Est-ce que les problématiques RSE sont prises en compte par les centrales d’achat internationales (Eurelec, Lidl, Aldi, Amazon) ?

Céline Costes, Kellogg’s : Non jamais.

Sébastien Chauve, SC Johnson : Très peu. C’est plus de l’affichage qu’une réalité.

Olivier Blangeard, Essity : Oui, et la RSE peut même être source de projets spécifiques avec les enseignes, les centrales locales ou internationales. En revanche, cela n’influe pas sur le résultat des négociations.

Répercutez-vous plus facilement vos investissements RSE dans les autres pays ?

Simon Boulanger, Ferrero : Oui, même si la démarche commerciale de Ferrero ne met pas en avant les négociations liées aux matières premières ni aux investissements RSE, quel que soit le pays.

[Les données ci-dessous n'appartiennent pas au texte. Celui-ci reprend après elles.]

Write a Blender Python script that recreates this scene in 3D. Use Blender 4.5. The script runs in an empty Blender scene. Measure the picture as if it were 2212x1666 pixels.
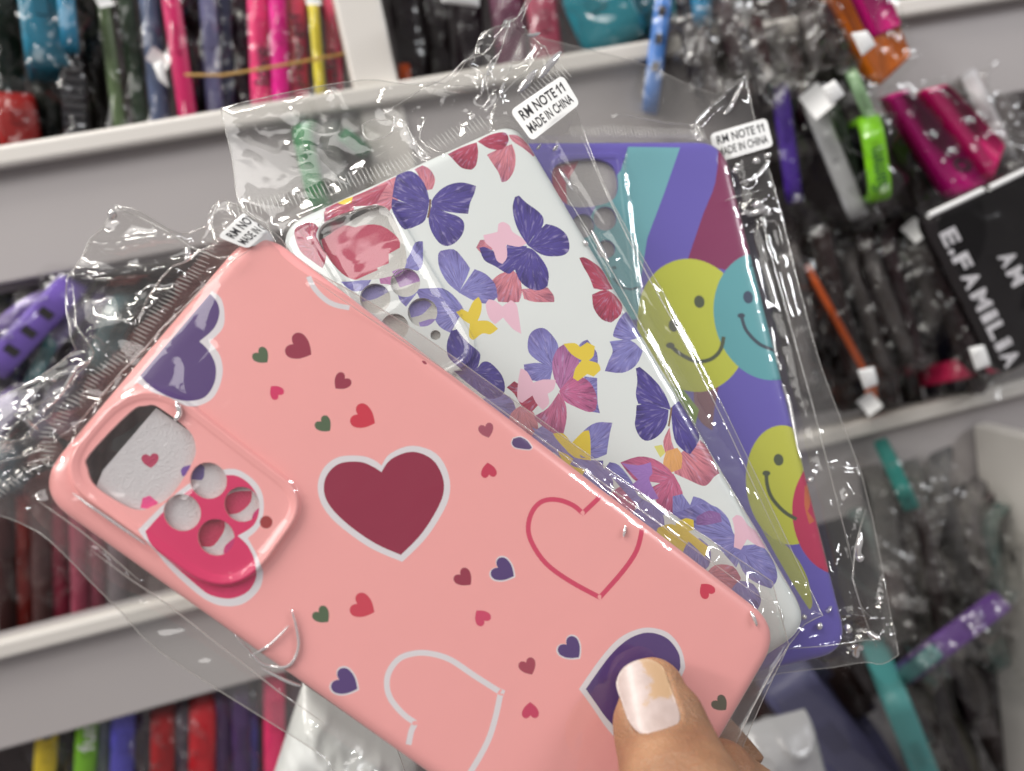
import bpy, bmesh, math, random
import numpy as np
from mathutils import Vector, Matrix, noise
from mathutils.geometry import delaunay_2d_cdt
from mathutils.bvhtree import BVHTree
random.seed(7)
SC = bpy.context.scene
COL = SC.collection

# ------------------------------------------------------------------ camera, world, lamps
F, CX, CY = 1670.0, 1106.0, 833.0                     # the photograph measured on a 2212 x 1666 grid
XR = np.array([.963, .221, .155]); XR /= np.linalg.norm(XR)
ZR = np.array([-.1934, .9648, -.174]); ZR -= XR * ZR.dot(XR); ZR /= np.linalg.norm(ZR)
def _rh(c): return np.array([c[0], c[1], -c[2]])
YR = _rh(np.cross(_rh(ZR), _rh(XR)))
CAM = np.array([0, 0, 1.35])
def W(c):                                             # camera space in mm (right, up, forward) -> world metres
    c = np.asarray(c, float) * .001
    return Vector((c.dot(XR) + CAM[0], c.dot(YR) + CAM[1], c.dot(ZR) + CAM[2]))
def ray(u, v): return np.array([(u - CX) / F, -(v - CY) / F, 1.0])
def P(u, v, d): return W(ray(u, v) * d)

cd = bpy.data.cameras.new('camera'); cam = bpy.data.objects.new('camera', cd); COL.objects.link(cam)
SC.camera = cam
cd.sensor_width = 36; cd.lens = 36 * F / 2212; cd.clip_start = .01; cd.clip_end = 60
rt, up, fw = (W(v) - W((0, 0, 0)) for v in ((1000, 0, 0), (0, 1000, 0), (0, 0, 1000)))
cam.matrix_world = Matrix((rt, up, -fw)).transposed().to_4x4(); cam.location = Vector(CAM)
cd.dof.use_dof = True; cd.dof.focus_distance = .204; cd.dof.aperture_fstop = 7.6
cd.dof.aperture_blades = 0

wd = bpy.data.worlds.new('World'); SC.world = wd; wd.use_nodes = True
nt = wd.node_tree; bg = nt.nodes['Background']
bg.inputs[0].default_value = (1.0, .93, .95, 1); bg.inputs[1].default_value = .24
SC.view_settings.view_transform = 'Standard'; SC.view_settings.look = 'None'
SC.view_settings.exposure = 0.08; SC.view_settings.gamma = 1
def lamp(name, camxyz, target, size, size_y, power, col=(1, .97, .93)):
    l = bpy.data.lights.new(name, 'AREA'); l.shape = 'RECTANGLE'; l.size = size; l.size_y = size_y
    l.energy = power; l.color = col
    o = bpy.data.objects.new(name, l); COL.objects.link(o); o.location = W(camxyz)
    d = W(target) - o.location; o.rotation_euler = d.to_track_quat('-Z', 'Y').to_euler()
    o['label'] = 'unseen area light outside the frame'; o['category'] = 'lamp'
    return o
lamp('ceiling_lamp', (-1000, 1500, -450), (0, 0, 300), 1.2, .16, 27, (1, .96, .90))
lamp('ceiling_lamp', (1500, 1000, -450), (0, 0, 300), .9, .12, 13, (.96, .97, 1))
lamp('ceiling_lamp', (-1350, 500, -650), (0, -50, 300), .8, .14, 11, (1, .96, .92))
lamp('sheen_softbox', (-1050, 800, -1450), (0, 0, 300), 1.7, 1.0, 17, (1, .97, .94))  # added softbox for a broad sheen on the film, not a shop lamp
cy = SC.cycles
try:
    cy.max_bounces = 10; cy.transparent_max_bounces = 32; cy.transmission_bounces = 4; cy.glossy_bounces = 4
    cy.diffuse_bounces = 3; cy.sample_clamp_indirect = 4; cy.caustics_reflective = False; cy.caustics_refractive = False
except Exception: pass

# ------------------------------------------------------------------ material helpers
def newmat(name):
    m = bpy.data.materials.new(name); m.use_nodes = True
    return m, m.node_tree, m.node_tree.nodes['Principled BSDF']
def N(nt, t, **kw):
    n = nt.nodes.new(t)
    for k, v in kw.items(): setattr(n, k, v)
    return n
def plain(name, col, rough=.4, var=.12, scale=60, bump=.0, coat=0., sss=0., metal=0., bscale=400):
    m, t, b = newmat(name)
    tc = N(t, 'ShaderNodeTexCoord'); nz = N(t, 'ShaderNodeTexNoise'); nz.inputs['Scale'].default_value = scale
    nz.inputs['Detail'].default_value = 4
    t.links.new(tc.outputs['Object'], nz.inputs['Vector'])
    mx = N(t, 'ShaderNodeMix', data_type='RGBA')
    mx.inputs['A'].default_value = (*[c * (1 - var) for c in col], 1)
    mx.inputs['B'].default_value = (*[min(1, c * (1 + var)) for c in col], 1)
    t.links.new(nz.outputs['Fac'], mx.inputs['Factor']); t.links.new(mx.outputs['Result'], b.inputs['Base Color'])
    b.inputs['Roughness'].default_value = rough; b.inputs['Coat Weight'].default_value = coat
    b.inputs['Metallic'].default_value = metal
    if sss:
        b.inputs['Subsurface Weight'].default_value = sss; b.inputs['Subsurface Scale'].default_value = .003
        b.inputs['Subsurface Radius'].default_value = (1, .4, .2)
    if bump:
        n2 = N(t, 'ShaderNodeTexNoise'); n2.inputs['Scale'].default_value = bscale; n2.inputs['Detail'].default_value = 3
        t.links.new(tc.outputs['Object'], n2.inputs['Vector'])
        bp = N(t, 'ShaderNodeBump'); bp.inputs['Strength'].default_value = bump; bp.inputs['Distance'].default_value = .0006
        t.links.new(n2.outputs['Fac'], bp.inputs['Height']); t.links.new(bp.outputs['Normal'], b.inputs['Normal'])
    return m
def film_mat(name, refl=1.0, milk=.04, rough=.05, tint=(.95, .95, .94), bump=.25, bscale=130, milkcol=(.8, .8, .78)):
    m = bpy.data.materials.new(name); m.use_nodes = True; t = m.node_tree; t.nodes.clear()
    out = N(t, 'ShaderNodeOutputMaterial')
    tr = N(t, 'ShaderNodeBsdfTransparent'); tr.inputs[0].default_value = (*tint, 1)
    df = N(t, 'ShaderNodeBsdfDiffuse'); df.inputs[0].default_value = (*milkcol, 1)
    gl = N(t, 'ShaderNodeBsdfGlossy'); gl.inputs['Roughness'].default_value = rough
    gl.inputs[0].default_value = (1, 1, 1, 1)
    fr = N(t, 'ShaderNodeLayerWeight'); fr.inputs['Blend'].default_value = .5
    pw = N(t, 'ShaderNodeMath', operation='POWER'); pw.inputs[1].default_value = 4.5
    mu = N(t, 'ShaderNodeMath', operation='MULTIPLY_ADD'); mu.inputs[1].default_value = .36; mu.inputs[2].default_value = .06 * refl; mu.use_clamp = True
    tc = N(t, 'ShaderNodeTexCoord'); nz = N(t, 'ShaderNodeTexNoise'); nz.inputs['Scale'].default_value = bscale
    nz.inputs['Detail'].default_value = 2; nz.inputs['Distortion'].default_value = .6
    bp = N(t, 'ShaderNodeBump'); bp.inputs['Strength'].default_value = bump; bp.inputs['Distance'].default_value = .0012
    t.links.new(tc.outputs['Object'], nz.inputs['Vector']); t.links.new(nz.outputs['Fac'], bp.inputs['Height'])
    t.links.new(bp.outputs['Normal'], gl.inputs['Normal']); t.links.new(bp.outputs['Normal'], fr.inputs['Normal'])
    t.links.new(fr.outputs['Facing'], pw.inputs[0]); t.links.new(pw.outputs[0], mu.inputs[0])
    m1 = N(t, 'ShaderNodeMixShader'); m1.inputs[0].default_value = milk
    t.links.new(tr.outputs[0], m1.inputs[1]); t.links.new(df.outputs[0], m1.inputs[2])
    m2 = N(t, 'ShaderNodeMixShader'); t.links.new(mu.outputs[0], m2.inputs[0])
    t.links.new(m1.outputs[0], m2.inputs[1]); t.links.new(gl.outputs[0], m2.inputs[2])
    t.links.new(m2.outputs[0], out.inputs[0])
    return m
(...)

Sébastien Chauve, SC Johnson : Il y est parfois possible de passer des hausses de tarif.

Céline Costes, Kellogg’s : Cela reste un sujet difficile pour tous.

Option tiers de confiance

Un tiers de confiance qui attesterait la réalité du surcoût RSE faciliterait-il la prise en considération des investissements RSE ?

Sébastien Chauve, SC Johnson : Pourquoi pas ? Cela faciliterait, car il y a toujours un doute sur la transparence des coûts en amont.

Céline Costes, Kellogg’s : Oui, certainement, pour ce qui concerne la confiance, la question d’un référentiel sera un sujet.

Simon Boulanger, Ferrero : Cela pourrait aider, mais nous ne sommes pas favorables au fait d’entrer dans une démarche d’analyse de la valeur complète de nos produits, intégrant coût des matières premières, coût industriels, investissement RSE. Cela aboutirait à terme à discuter de nos modèles économiques, intégrant soutien médias, frais de structure et marge ; notre modèle, largement communiqué auprès des distributeurs, s’appuie sur des investissement lourds (industriels, médias, force de vente), pour une croissance et une création de valeur profitables à tous.

Olivier Blangeard, Essity : Je pense qu’il n’y a rien à perdre à tester cette approche. Toutefois, quelle capacité aurions-nous à la mettre en place (lourdeur administrative, acceptation des clients etc.) ?

* Ces témoignages ont été recueillis séparément.
[1] “Post-consumer recycled” : plastique fabriqué à partir d’emballages à usage unique.